The slight underperformance of the Dow Theory during the 1982-1999 secular bull market may disappoint investors. However, what I wrote here remains fully applicable and should be fully absorbed by all investors really intend on protecting their capital:

 
1.      The Dow Theory smooths out performance. It tends to deliver less than buy and hold in “good” years, but delivers much more in “bad” years. All this is accomplished with a higher average annual return. Such smoothed performance implies less risk for the investor and in technical jargon, we would say it has a higher Sharpe Ratio.

2.      Such smoothed performance is the closest thing to a free lunch.
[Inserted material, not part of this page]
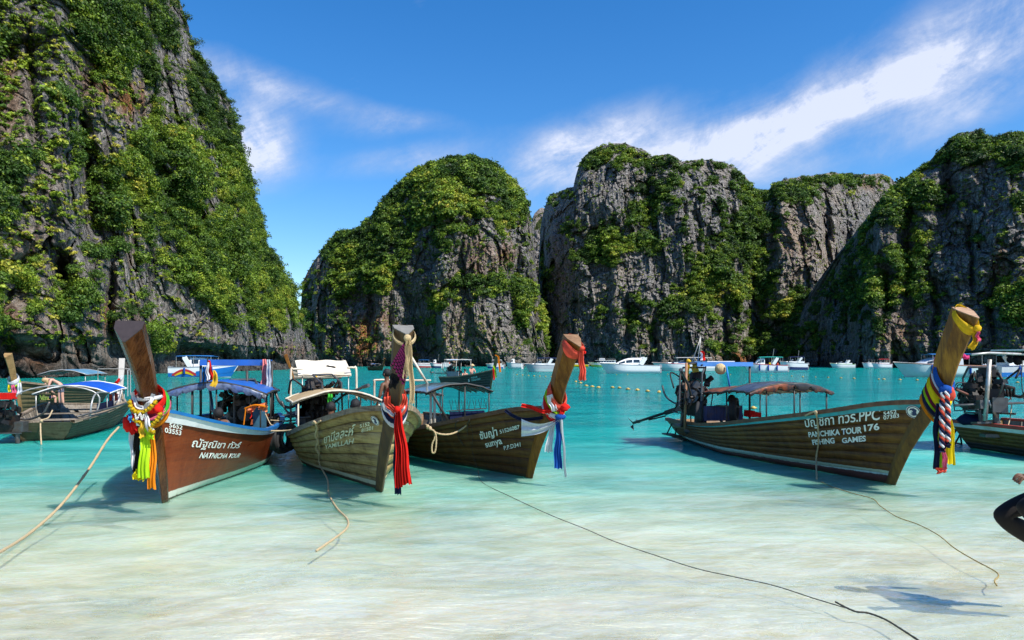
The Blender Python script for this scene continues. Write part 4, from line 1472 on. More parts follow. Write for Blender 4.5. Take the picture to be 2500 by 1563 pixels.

I am sure most seasoned investors would settle willingly with 2% less annual performance (i.e. 8% instead 10%) in exchange for reducing volatility, and draw downs. This is why bonds are successful in the first place. Or to put it differently, if there was an insurance that covers draw downs most investors would be willing to pay a premium of, say, 2% in order to protect themselves against the unexpected. This is why “puts” and derivatives are successful too. The Dow Theory provides us with ca. 2% annual average out performance while reducing dramatically volatility. It is like the insurance company paying us to buy its insurance. Not bad at all.

3.      Investors get blinded by performance. However, in real life, the investor is killed by draw downs. A 15% average performance is worth nothing if, somewhere along the road, there is going to be a draw down of -50%. Buy and hold is nice in theory, and it may work provided the investor has deep pockets (staying power) and psychological fortitude. However, in real life, very few investors possess both attributes at the same time. Thus, the publicized return figures of many investing strategies are not attainable in real life because the investor cannot endure the draw downs. If the average retiree needs to draw 4% off his capital annually (and this is a very realistic and even modest assumption), a draw down of 50% in any given year, will force him to draw 8% if he wants to keep his expenditures intact. Of course, he can cut with expenses, but as we well know, this is not an easy feat. Even if the retiree manages to reduce expenditures by 25%, this implies a withdrawal of 6% while being in the midst of the draw down. As a result total equity would be reduced by 50%+6%, thereby remaining only 44% of his original capital. A draw down of such magnitude is akin to a black hole. It is very difficult to escape from it. In most instances, the retiree will finish by eating up all of his capital. Game over for him!

4.      Therefore, the Dow Theory by strictly limiting losses in the “bad” years (remember in “bad” years the Dow Theory lost -0.95% versus -16.72 for buy and hold) clearly helps the normal investor lacking unlimited funds and/or mental fortitude. Furthermore, average returns don’t give the exact picture. Buy and hold lost on a year-end basis more than 30% six years, whereas this never happened with the Dow Theory.